Ceux qui ont le plus de contacts réseaux sont aussi ceux qui ont le plus de relations dans la vie réelle.

Le sociologue Roger Sue est ­professeur à l’université Paris-Descartes – Sorbonne, et membre du Centre de recherche sur les liens sociaux (Cerlis). Il est aussi président du comité d’experts du réseau associatif Recherches & solidarités. Dans son dernier livre, La Contre-Société (Les liens qui libèrent, 250 p., 17 €), il explique ­notamment que l’explosion d’Internet et des réseaux sociaux est la conséquence de l’associativité dans la société.

Dans votre dernier essai, vous ­affirmez que c’est le lien associatif qui est à l’origine des profondes ­mutations de la société : de la multiplication des plates-formes numériques à la fragmentation du travail. N’est-ce pas l’inverse ?

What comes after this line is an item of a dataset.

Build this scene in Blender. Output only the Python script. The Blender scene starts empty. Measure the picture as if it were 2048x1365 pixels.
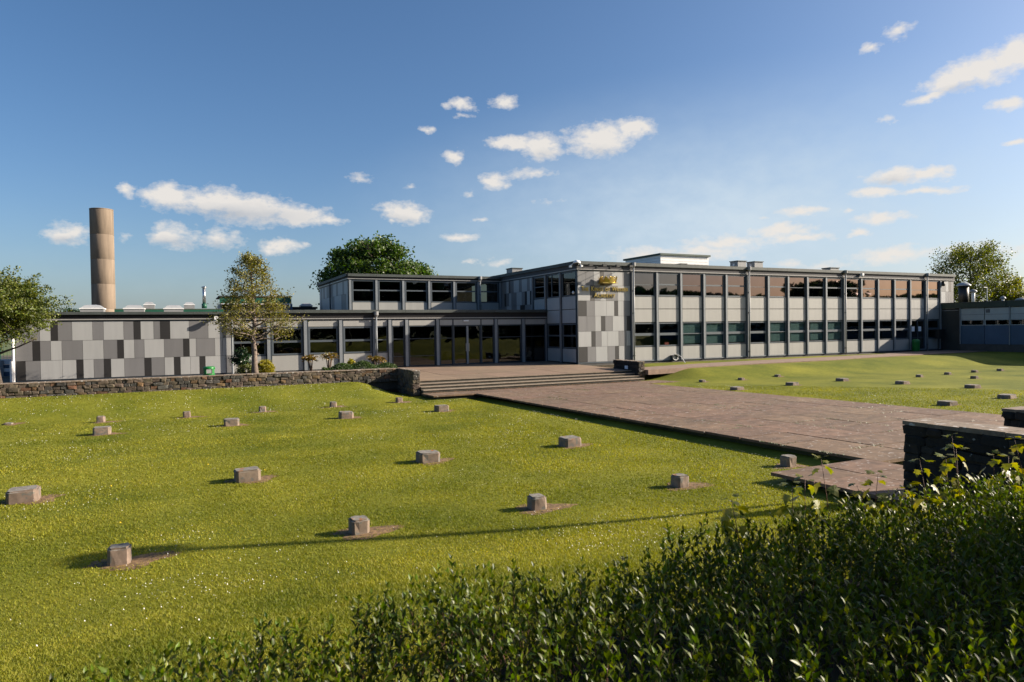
import bpy, bmesh, math, random
import numpy as np
from mathutils import Matrix, Vector
R = math.radians
rng = np.random.default_rng(7)
random.seed(7)
scene = bpy.context.scene
col = scene.collection

# ------------------------------------------------------------------ camera
CAM = Vector((-22.31, -36.39, 0.0))
PIT, ROLL, YAW = 0.0181811, -0.0140907, 1.1173385
f0 = Vector((math.cos(YAW), math.sin(YAW), 0)); r0 = Vector((math.sin(YAW), -math.cos(YAW), 0)); u0 = Vector((0, 0, 1))
fw = f0 * math.cos(PIT) - u0 * math.sin(PIT)
up = f0 * math.sin(PIT) + u0 * math.cos(PIT)
rt_ = r0 * math.cos(ROLL) + up * math.sin(ROLL)
up_ = up * math.cos(ROLL) - r0 * math.sin(ROLL)
cd = bpy.data.cameras.new('camera'); cam = bpy.data.objects.new('camera', cd); col.objects.link(cam)
cd.sensor_width = 36.0; cd.lens = 36.0 * 1365 / 2048; cd.clip_start = 0.05; cd.clip_end = 6000
m = Matrix((rt_, up_, -fw)).transposed().to_4x4(); m.translation = CAM
cam.matrix_world = m
cd.dof.use_dof = True; cd.dof.focus_distance = 26; cd.dof.aperture_fstop = 9
scene.camera = cam
scene.render.resolution_x = 1024; scene.render.resolution_y = 682

# ------------------------------------------------------------------ world, sun, exposure
SUN_EL = R(23.5); SUN_AZ = R(-18.7)           # azimuth counted from +X
sun_dir = Vector((math.cos(SUN_EL) * math.cos(SUN_AZ), math.cos(SUN_EL) * math.sin(SUN_AZ), math.sin(SUN_EL)))
SKY_STRENGTH = 0.065
world = bpy.data.worlds.new('World'); scene.world = world; world.use_nodes = True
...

Non. L’histoire industrielle montre que les technologies ne s’imposent jamais par hasard. Les tiroirs débordent de technologies qui n’ont jamais fonctionné, car elles ne correspondaient pas à des aspirations ou des besoins sociaux suffisamment ­développés.

La technologie Internet elle-même dormait un peu depuis une cinquantaine d’années. Elle avait été développée pour des raisons militaires et, tout d’un coup, elle émerge, embrase et sature un marché en très peu de temps, alors que c’est une technologie nouvelle, complexe et qui coûte cher. Et tout flambe, car le média met en relation les gens sur la forme, sur le mode dans lequel ils souhaitent échanger : le réseau, autrement dit l’associativité.

Le réseau est une conception ancienne. (…) Ces réseaux sont nés de l’idée qu’il fallait associer les gens dans un territoire avec les infrastructures. Cette pensée ­dérive de l’associationnisme. Aujourd’hui, il y a une sorte de ­réplique de cette idée de réseau qui se fait différemment, car le rapport social a changé, et qui a développé un média qui lui ressemble : Internet.

En quoi le rapport social s’est-il ­modifié ?

Actuellement, la composition du rapport social est totalement inédite et ­redéfinit la sociabilité autour de quatre termes : l’individualité, la singularité, l’égalité et l’altérité. Le siècle des Lumières a vu naître la notion d’individu par ­similarité. Aujour­d’hui émerge une autre forme d’individu par singularité. Sous le même mot les réalités sociales sont différentes. L’individualité n’est pas opposée à la ­socialité, bien au contraire, elle ne se développe qu’à proportion de l’altérité. Proudhon le disait déjà, on n’est jamais individu qu’à proportion des cercles de relations que l’on a. Cette socialité élargie n’est pas que numérique ou ­réseau social. Ceux qui ont le plus de contacts réseaux sont aussi ceux qui ont le plus de relations dans la vie réelle.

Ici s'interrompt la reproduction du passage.